PROBLEM:
Starting with the first line below, extract each line through the one that contains "scene.camera = camo", inclusive, excluding pictures.

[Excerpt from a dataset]
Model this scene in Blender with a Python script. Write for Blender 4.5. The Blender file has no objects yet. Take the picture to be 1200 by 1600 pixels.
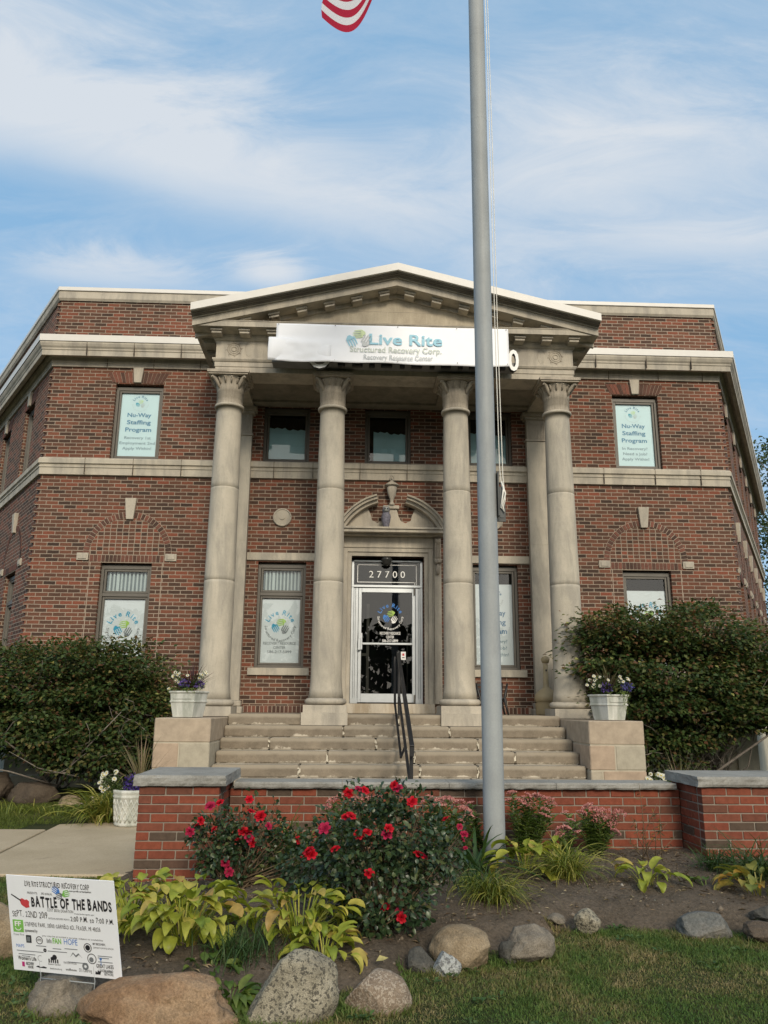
import bpy, bmesh, math, random
import numpy as np
from mathutils import Vector, Matrix, noise as mnoise

random.seed(7)
RNG = np.random.default_rng(11)
R = math.radians
scene = bpy.context.scene
COL = scene.collection

# ------------------------------------------------------------------ camera
PITCH, YAW, ROLL = 0.24142, 0.0404, 0.00751
fw = Vector((math.sin(YAW)*math.cos(PITCH), math.cos(YAW)*math.cos(PITCH), math.sin(PITCH)))
rt = Vector((math.cos(YAW), -math.sin(YAW), 0))
up = rt.cross(fw)
rt2 = math.cos(ROLL)*rt + math.sin(ROLL)*up
up2 = -math.sin(ROLL)*rt + math.cos(ROLL)*up
cam = bpy.data.cameras.new("camera")
cam.sensor_fit = 'VERTICAL'; cam.sensor_height = 36.0; cam.lens = 1240/1600*36.0
cam.clip_start = 0.05; cam.clip_end = 2000
camo = bpy.data.objects.new("camera", cam); COL.objects.link(camo)
camo.matrix_world = Matrix(((rt2.x, up2.x, -fw.x, -0.669), (rt2.y, up2.y, -fw.y, -13.8), (rt2.z, up2.z, -fw.z, 1.24), (0, 0, 0, 1)))
scene.camera = camo

# ------------------------------------------------------------------ light
SUN_EL, SUN_AZ = R(27), R(11)          # azimuth measured from -Y towards +X
to_sun = Vector((math.sin(SUN_AZ)*math.cos(SUN_EL), -math.cos(SUN_AZ)*math.cos(SUN_EL), math.sin(SUN_EL)))
sun = bpy.data.lights.new("sun", 'SUN'); sun.energy = 1.5; sun.angle = R(13); sun.color = (1.0, 0.89, 0.72)
suno = bpy.data.objects.new("sun", sun); COL.objects.link(suno)
suno.rotation_euler = to_sun.to_track_quat('Z', 'Y').to_euler()
scene.view_settings.view_transform = 'Standard'; scene.view_settings.look = 'None'
scene.view_settings.exposure = 0.60; scene.view_settings.gamma = 1.0; scene.view_settings.use_curve_mapping = False

def nd(nt, typ, ins=None, **props):
    n = nt.nodes.new(typ)
    for k, v in props.items():
        setattr(n, k, v)
    for k, v in (ins or {}).items():
        s = n.inputs[k]
        if hasattr(v, 'is_output') or hasattr(v, 'links') and hasattr(v, 'node'):
            nt.links.new(v, s)
        else:
            s.default_value = v
    return n
def ramp(nt, fac, stops, interp='LINEAR'):
    n = nt.nodes.new('ShaderNodeValToRGB'); n.color_ramp.interpolation = interp
    e = n.color_ramp.elements
    while len(e) < len(stops): e.new(0.5)
    for i, (p, c) in enumerate(stops):
        e[i].position = p; e[i].color = (c[0], c[1], c[2], 1) if not isinstance(c, (int, float)) else (c, c, c, 1)
    nt.links.new(fac, n.inputs[0]); return n.outputs[0]
def mth(nt, op, a, b=None, c=None):
    n = nt.nodes.new('ShaderNodeMath'); n.operation = op
    for i, v in enumerate((a, b, c)):
        if v is None: continue
        if isinstance(v, (int, float)): n.inputs[i].default_value = v
        else: nt.links.new(v, n.inputs[i])
    return n.outputs[0]
def mix(nt, fac, a, b, blend='MIX'):
    n = nt.nodes.new('ShaderNodeMix'); n.data_type = 'RGBA'; n.blend_type = blend
    for s, v in ((n.inputs[0], fac), (n.inputs[6], a), (n.inputs[7], b)):
        if isinstance(v, (int, float)): s.default_value = v
        elif isinstance(v, (tuple, list)): s.default_value = (v[0], v[1], v[2], 1)
        else: nt.links.new(v, s)
    return n.outputs[2]

CLOUD_OFS, CLOUD_ROT, CLOUD_SC = (0.35, 0.9, 0), 38, (0.55, 1.25, 1)
world = bpy.data.worlds.new("World"); scene.world = world; world.use_nodes = True
wt = world.node_tree; wt.nodes.clear()
sky = nd(wt, 'ShaderNodeTexSky', sky_type='NISHITA', sun_disc=False, sun_elevation=SUN_EL,
         sun_rotation=math.pi - SUN_AZ, air_density=1.0, dust_density=1.6, ozone_density=1.4, altitude=100)
tc = nd(wt, 'ShaderNodeTexCoord')
sp = nd(wt, 'ShaderNodeSeparateXYZ', {0: tc.outputs['Generated']})
den = mth(wt, 'MAXIMUM', mth(wt, 'ADD', sp.outputs[2], 0.12), 0.05)
cu = mth(wt, 'DIVIDE', sp.outputs[0], den); cv = mth(wt, 'DIVIDE', sp.outputs[1], den)
cxy = nd(wt, 'ShaderNodeCombineXYZ', {0: cu, 1: cv, 2: 0.0})
mp = nd(wt, 'ShaderNodeMapping', {0: cxy.outputs[0], 1: CLOUD_OFS, 2: (0, 0, R(CLOUD_ROT)), 3: CLOUD_SC})
n1 = nd(wt, 'ShaderNodeTexNoise', {'Vector': mp.outputs[0], 'Scale': 0.85, 'Detail': 7.0, 'Roughness': 0.52, 'Distortion': 0.35})
n2 = nd(wt, 'ShaderNodeTexNoise', {'Vector': mp.outputs[0], 'Scale': 5.0, 'Detail': 9.0, 'Roughness': 0.68, 'Distortion': 0.8})
cl = mth(wt, 'ADD', mth(wt, 'MULTIPLY', n1.outputs[0], 0.62), mth(wt, 'MULTIPLY', n2.outputs[0], 0.52))
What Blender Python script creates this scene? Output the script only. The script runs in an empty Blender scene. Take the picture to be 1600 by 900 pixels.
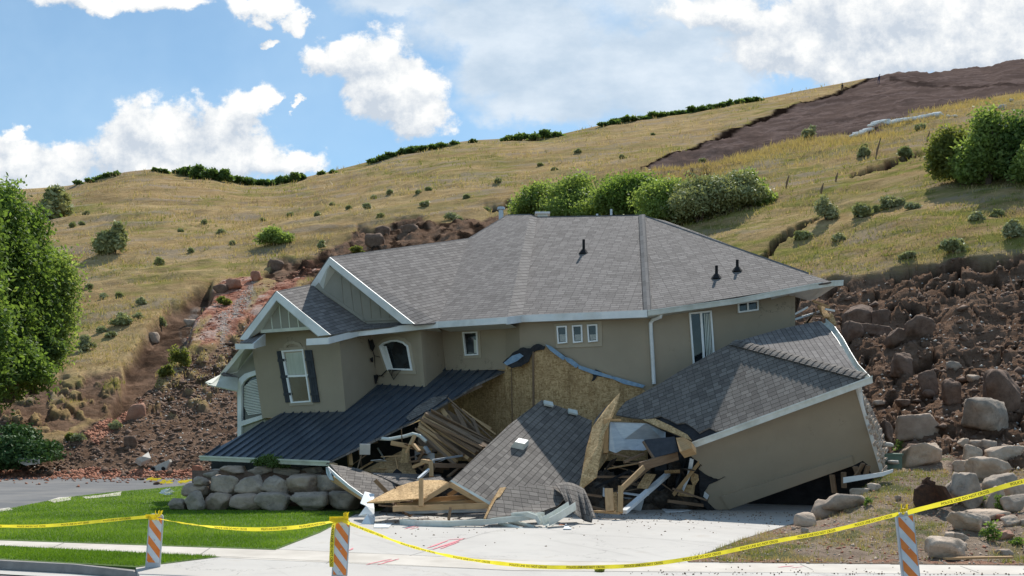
import bpy, math, random
import numpy as np
from mathutils import Vector, Matrix, Euler
R = math.radians
SC = bpy.context.scene
COL = SC.collection
rng = np.random.default_rng(7)
random.seed(7)

# ---------------------------------------------------------------- camera, world, sun
CAM = np.array([0.0, 0.0, 2.5])
cd = bpy.data.cameras.new('camera'); cam = bpy.data.objects.new('camera', cd); COL.objects.link(cam)
cam.location = CAM; cam.rotation_euler = (R(90), 0, 0)
cd.sensor_width = 36; cd.lens = 36.0; cd.shift_y = (664-450)/1600.0
cd.clip_start = 0.1; cd.clip_end = 6000
SC.camera = cam
SC.view_settings.view_transform = 'Standard'; SC.view_settings.look = 'None'
SC.view_settings.gamma = 1; SC.view_settings.use_curve_mapping = False
SC.view_settings.exposure = 0.18
SUN_EL, SUN_AZ = 50.0, 20.0      # azimuth from +Y (away from camera) towards +X
SUN_STR = 5.0; SKY_STR = 0.10
sd = Vector((math.sin(R(SUN_AZ))*math.cos(R(SUN_EL)), math.cos(R(SUN_AZ))*math.cos(R(SUN_EL)), math.sin(R(SUN_EL))))
ld = bpy.data.lights.new('sun', 'SUN'); sun = bpy.data.objects.new('sun', ld); COL.objects.link(sun)
ld.energy = SUN_STR; ld.angle = R(0.53); ld.color = (1.0, 0.955, 0.88)
sun.rotation_euler = sd.to_track_quat('Z', 'Y').to_euler(); sun.location = (0, 0, 60)

class NT:
    def __init__(s, tree): s.t = tree; s.n = tree.nodes; s.l = tree.links
    def new(s, typ, ins=None, **attrs):
        n = s.n.new(typ)
        for k, v in attrs.items(): setattr(n, k, v)
        for k, v in (ins or {}).items():
            sock = n.inputs[k]
            if isinstance(v, bpy.types.NodeSocket): s.l.new(v, sock)
            else: sock.default_value = v
        return n
    def math(s, op, a, b=0.0, c=0.0, clamp=False):
        return s.new('ShaderNodeMath', {0: a, 1: b, 2: c}, operation=op, use_clamp=clamp).outputs[0]
    def mix(s, f, a, b, blend='MIX'):
        n = s.new('ShaderNodeMix', data_type='RGBA', blend_type=blend)
        for i, v in ((0, f), (6, a), (7, b)):
            if isinstance(v, bpy.types.NodeSocket): s.l.new(v, n.inputs[i])
            else: n.inputs[i].default_value = v if i == 0 else (tuple(v)+(1,))[:4]
        return n.outputs[2]
    def noise(s, vec, scale, detail=4, rough=.55, out=0, dist=0.0):
        return s.new('ShaderNodeTexNoise', {'Vector': vec, 'Scale': scale, 'Detail': detail, 'Roughness': rough, 'Distortion': dist}).outputs[out]
    def ramp(s, f, a, b, lo=0.0, hi=1.0):
        return s.new('ShaderNodeMapRange', {0: f, 1: a, 2: b, 3: lo, 4: hi}, clamp=True).outputs[0]
    def smooth(s, f, a, b):
        return s.new('ShaderNodeMapRange', {0: f, 1: a, 2: b, 3: 0.0, 4: 1.0}, interpolation_type='SMOOTHSTEP').outputs[0]
    def scale(s, vec, xyz):
        return s.new('ShaderNodeVectorMath', {0: vec, 1: xyz}, operation='MULTIPLY').outputs[0]

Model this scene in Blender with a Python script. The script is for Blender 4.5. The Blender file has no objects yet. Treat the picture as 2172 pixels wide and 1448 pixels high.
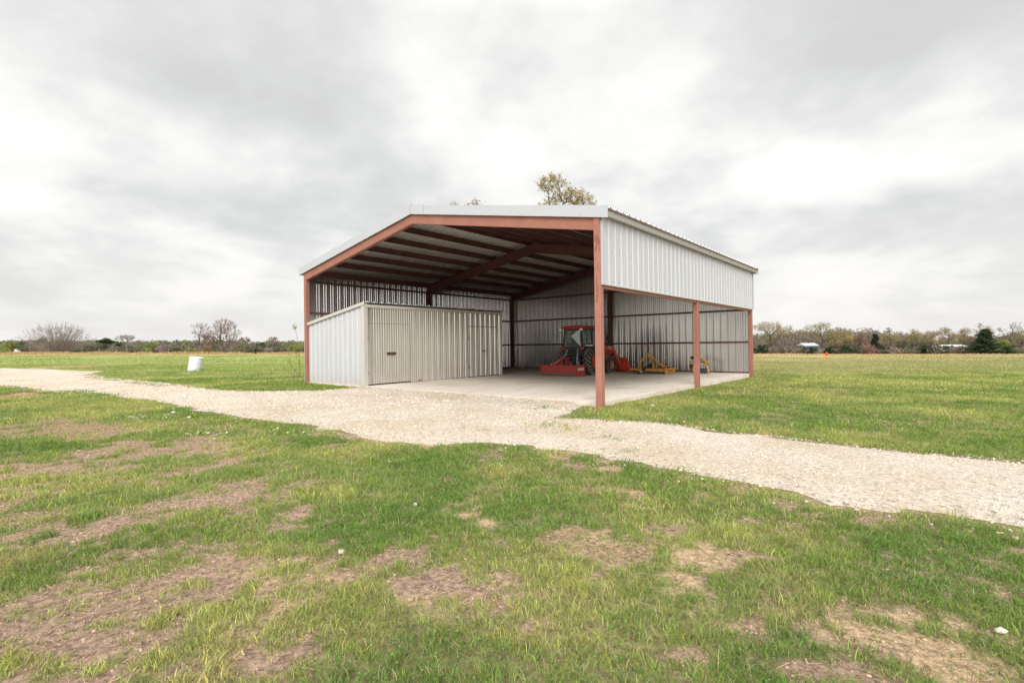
import bpy, math, random
import numpy as np
from mathutils import Vector, Matrix, geometry
from math import radians, sin, cos, pi

scene = bpy.context.scene
COL = scene.collection

# ------------------------------------------------------------------ helpers
def link(o, parent=None):
    COL.objects.link(o)
    if parent is not None: o.parent = parent
    return o

def tag(o, label=None, cat=None, group=None, kind=None):
    if label: o['label'] = label
    if cat: o['category'] = cat
    if group: o['group'] = group
    if kind: o['kind'] = kind
    return o

def empty(name, loc=(0, 0, 0), rz=0.0, label=None, cat=None, group=None):
    o = bpy.data.objects.new(name, None)
    o.empty_display_size = 0.2
    o.location = loc; o.rotation_euler = (0, 0, rz)
    link(o)
    return tag(o, label, cat, group)

class MB:
    """collects shapes, then becomes one mesh object"""
    def __init__(s): s.v = []; s.f = []
    def add(s, vs, fs):
        n = len(s.v); s.v += [tuple(p) for p in vs]; s.f += [tuple(i + n for i in q) for q in fs]; return s
    def box(s, x0, x1, y0, y1, z0, z1):
        return s.add([(x0,y0,z0),(x1,y0,z0),(x1,y1,z0),(x0,y1,z0),(x0,y0,z1),(x1,y0,z1),(x1,y1,z1),(x0,y1,z1)],
              [(0,3,2,1),(4,5,6,7),(0,1,5,4),(1,2,6,5),(2,3,7,6),(3,0,4,7)])
    def bar(s, a, b, w, h, up=(0,0,1)):
        a = Vector(a); b = Vector(b); d = (b - a).normalized(); up = Vector(up)
        if abs(d.dot(up)) > .98: up = Vector((1,0,0))
        x = d.cross(up).normalized(); y = x.cross(d).normalized()
        vs = []
        for p in (a, b):
            for i, j in ((-1,-1),(1,-1),(1,1),(-1,1)):
                vs.append(p + x*(i*w/2) + y*(j*h/2))
        return s.add(vs, [(0,1,2,3),(7,6,5,4),(0,4,5,1),(1,5,6,2),(2,6,7,3),(3,7,4,0)])
    def tube(s, pts, rad, n=8, caps=True):
        pts = [Vector(p) for p in pts]; k = len(pts)
        if not hasattr(rad, '__len__'): rad = [rad]*k
        vs = []; prev = None
        for i, p in enumerate(pts):
            d = (pts[min(i+1, k-1)] - pts[max(i-1, 0)]).normalized()
            if prev is None:
                a = Vector((0,0,1)) if abs(d.z) < .9 else Vector((1,0,0))
                x = d.cross(a).normalized()
            else:
                x = (prev - d*prev.dot(d)).normalized()
            prev = x; y = d.cross(x)
            for j in range(n):
                t = 2*pi*j/n; vs.append(p + (x*cos(t) + y*sin(t))*rad[i])
        fs = []
        for i in range(k-1):
            for j in range(n):
                a, b = i*n+j, i*n+(j+1) % n
                fs.append((a, b, b+n, a+n))
        if caps: fs += [tuple(reversed(range(n))), tuple(range((k-1)*n, k*n))]
        return s.add(vs, fs)
    def lathe_x(s, prof, n=32, c=(0,0,0), close=False):
        """profile [(x, r)] revolved about the x axis"""
        k = len(prof); vs = []
        for x, r in prof:
            for j in range(n):
                t = 2*pi*j/n; vs.append((c[0]+x, c[1]+r*cos(t), c[2]+r*sin(t)))
        fs = []
        for i in range(k if close else k-1):
            i2 = (i+1) % k
            for j in range(n):
                a, b = j, (j+1) % n
                fs.append((i*n+a, i2*n+a, i2*n+b, i*n+b))
        return s.add(vs, fs)
    def prism(s, poly, a0, a1, axis='x'):
        """poly of (p,q) extruded along axis from a0 to a1"""
        n = len(poly); vs = []
        for a in (a0, a1):
            for p, q in poly:
                vs.append({'x': (a,p,q), 'y': (p,a,q), 'z': (p,q,a)}[axis])
        fs = [tuple(range(n)), tuple(reversed(range(n, 2*n)))]
        for i in range(n):
            j = (i+1) % n; fs.append((i, i+n, j+n, j))
        return s.add(vs, fs)
    def build(s, name, mat, parent=None, smooth=False, bevel=0):
        me = bpy.data.meshes.new(name); me.from_pydata(s.v, [], s.f); me.validate()
        if mat: me.materials.append(mat)
        if smooth: me.shade_smooth()
        o = link(bpy.data.objects.new(name, me), parent)
        if bevel:
            m = o.modifiers.new('bevel', 'BEVEL'); m.width = bevel; m.segments = 2; m.limit_method = 'ANGLE'
        return o

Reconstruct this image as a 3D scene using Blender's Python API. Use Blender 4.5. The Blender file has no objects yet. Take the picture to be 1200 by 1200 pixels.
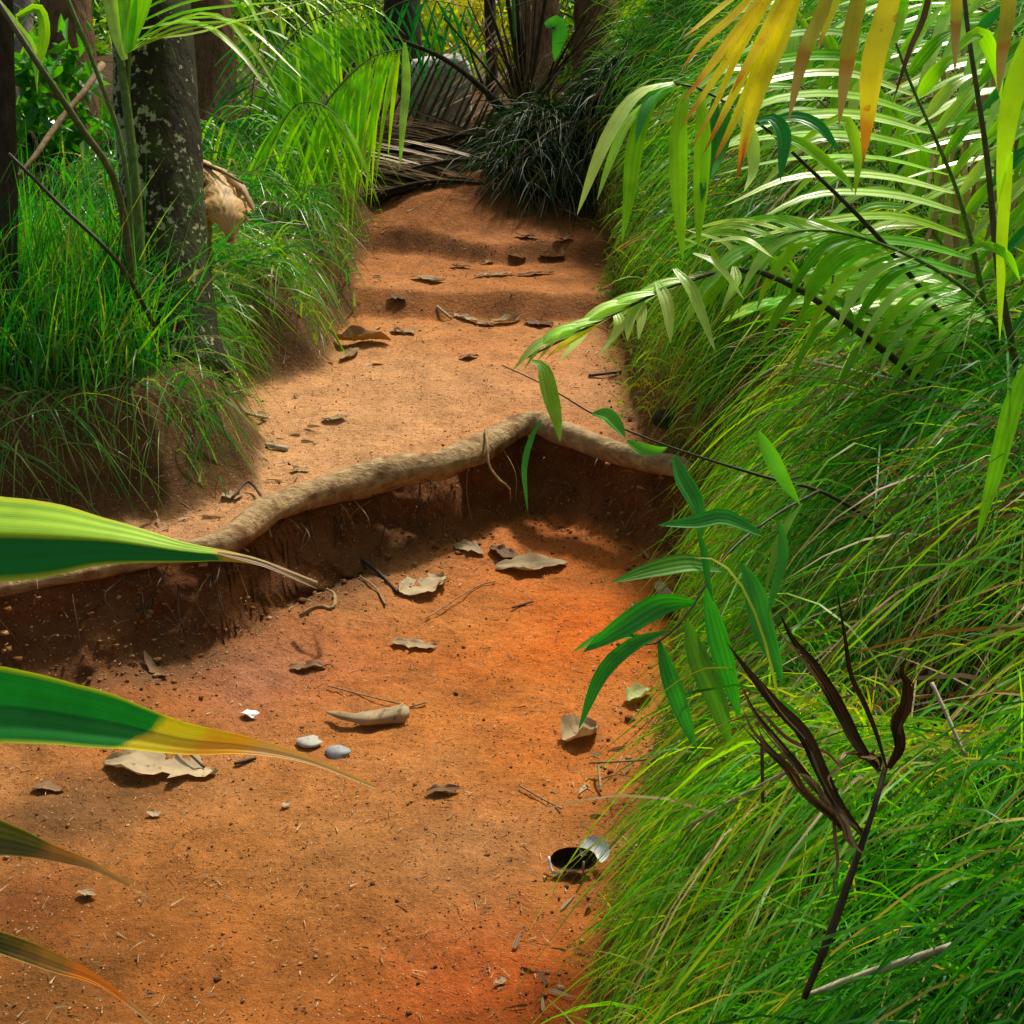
import bpy, math, random
import numpy as np
from mathutils import Vector, Matrix
random.seed(7); RNG = np.random.default_rng(11)
S = bpy.context.scene
COL = S.collection
# ------------------------------------------------------------------ camera
FPX = 1448.0; PITCH = math.radians(20); CAMZ = 1.5
cam = bpy.data.cameras.new('camera'); camo = bpy.data.objects.new('camera', cam); COL.objects.link(camo)
cam.sensor_width = 36; cam.lens = FPX/1200*36; cam.clip_end = 1000; cam.clip_start = .05
camo.location = (0, 0, CAMZ); camo.rotation_euler = (math.pi/2-PITCH, 0, 0)
S.camera = camo
FWD = np.array([0, math.cos(PITCH), -math.sin(PITCH)]); UPV = np.array([0, math.sin(PITCH), math.cos(PITCH)])
RGT = np.array([1., 0, 0]); CAM = np.array([0, 0, CAMZ])
def P(u, v, t):
    """point t metres along the view axis in the direction of photo pixel (u, v)"""
    return CAM + t*(FWD + (u-600)/FPX*RGT + (600-v)/FPX*UPV)
def proj(p):
    q = p-CAM; t = q@FWD
    t = np.where(np.abs(t) < 1e-4, 1e-4, t)
    return 600+FPX*(q@RGT)/t, 600-FPX*(q@UPV)/t, t
# ------------------------------------------------------------------ noise / maths
def sst(a, b, x):
    x = np.clip((x-a)/(b-a), 0, 1); return x*x*(3-2*x)
def vnoise(x, y, seed=0):
    xi = np.floor(x).astype(np.int64); yi = np.floor(y).astype(np.int64); fx = x-xi; fy = y-yi
    fx = fx*fx*(3-2*fx); fy = fy*fy*(3-2*fy)
    def h(a, b):
        n = (a*374761393 + b*668265263 + seed*974634521) & 0xffffffff
        n = ((n ^ (n >> 13))*1274126177) & 0xffffffff
        return ((n ^ (n >> 16)) & 0xffff)/65535.0
    return (h(xi, yi)*(1-fx)+h(xi+1, yi)*fx)*(1-fy)+(h(xi, yi+1)*(1-fx)+h(xi+1, yi+1)*fx)*fy
def fbm(x, y, f, o=4, seed=0, g=.5):
    a = 1; s = 0; n = 0
    for i in range(o):
        s = s+a*(vnoise(x*f+17.3*i, y*f-9.1*i, seed+i)-.5); n += a; a *= g; f *= 2.03
    return s/n*2
def smooth(ctrl, n):
    """Catmull-Rom through control points, n samples"""
    c = np.array(ctrl, float)
    if len(c) == 2: return c[0]+(c[1]-c[0])*np.linspace(0, 1, n)[:, None]
    c = np.vstack([2*c[0]-c[1], c, 2*c[-1]-c[-2]])
    d = np.r_[0, np.cumsum(np.linalg.norm(np.diff(c[1:-1], axis=0), axis=1))]
    out = []
    for s in np.linspace(0, d[-1], n):
        i = min(max(np.searchsorted(d, s, 'right')-1, 0), len(d)-2)
        t = (s-d[i])/max(d[i+1]-d[i], 1e-9)
        p0, p1, p2, p3 = c[i:i+4]
        out.append(.5*(2*p1+(p2-p0)*t+(2*p0-5*p1+4*p2-p3)*t*t+(3*p1-p0-3*p2+p3)*t**3))
    return np.array(out)
def nrm(v): return v/np.maximum(np.linalg.norm(v, axis=-1, keepdims=True), 1e-9)
# ------------------------------------------------------------------ terrain
STEP = np.array([(-6, 2.6), (-3, 2.7), (-1.28, 2.84), (-1.01, 3.0), (-.8, 3.13), (-.66, 3.43), (-.48, 3.66), (-.25, 3.79), (-.09, 3.95), (.07, 4.12), (.17, 4.03), (.36, 3.87), (.51, 3.73), (1, 3.6), (6, 3.6)])
LEFT = np.array([(-1.9, -60), (-1.85, 1.5), (-1.8, 2.6), (-1.7, 3.1), (-1.4, 3.25), (-1.2, 3.26), (-.96, 3.28), (-.74, 3.6), (-.8, 3.95), (-.95, 4.3), (-.96, 4.5), (-.73, 4.7), (-.72, 5.4), (-.7, 6.0), (-.72, 6.5), (-.55, 6.95), (-.4, 7.5), (-1.2, 12), (-3, 60)])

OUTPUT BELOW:
Model this scene in Blender with a Python script. Write for Blender 4.5. The Blender file has no objects yet. Take the picture to be 1200 by 1600 pixels.
import bpy, bmesh, math, random
import numpy as np
from mathutils import Vector, Matrix, noise as mnoise

random.seed(7)
RNG = np.random.default_rng(11)
R = math.radians
scene = bpy.context.scene
COL = scene.collection

# ------------------------------------------------------------------ camera
PITCH, YAW, ROLL = 0.24142, 0.0404, 0.00751
fw = Vector((math.sin(YAW)*math.cos(PITCH), math.cos(YAW)*math.cos(PITCH), math.sin(PITCH)))
rt = Vector((math.cos(YAW), -math.sin(YAW), 0))
up = rt.cross(fw)
rt2 = math.cos(ROLL)*rt + math.sin(ROLL)*up
up2 = -math.sin(ROLL)*rt + math.cos(ROLL)*up
cam = bpy.data.cameras.new("camera")
cam.sensor_fit = 'VERTICAL'; cam.sensor_height = 36.0; cam.lens = 1240/1600*36.0
cam.clip_start = 0.05; cam.clip_end = 2000
camo = bpy.data.objects.new("camera", cam); COL.objects.link(camo)
camo.matrix_world = Matrix(((rt2.x, up2.x, -fw.x, -0.669), (rt2.y, up2.y, -fw.y, -13.8), (rt2.z, up2.z, -fw.z, 1.24), (0, 0, 0, 1)))
scene.camera = camo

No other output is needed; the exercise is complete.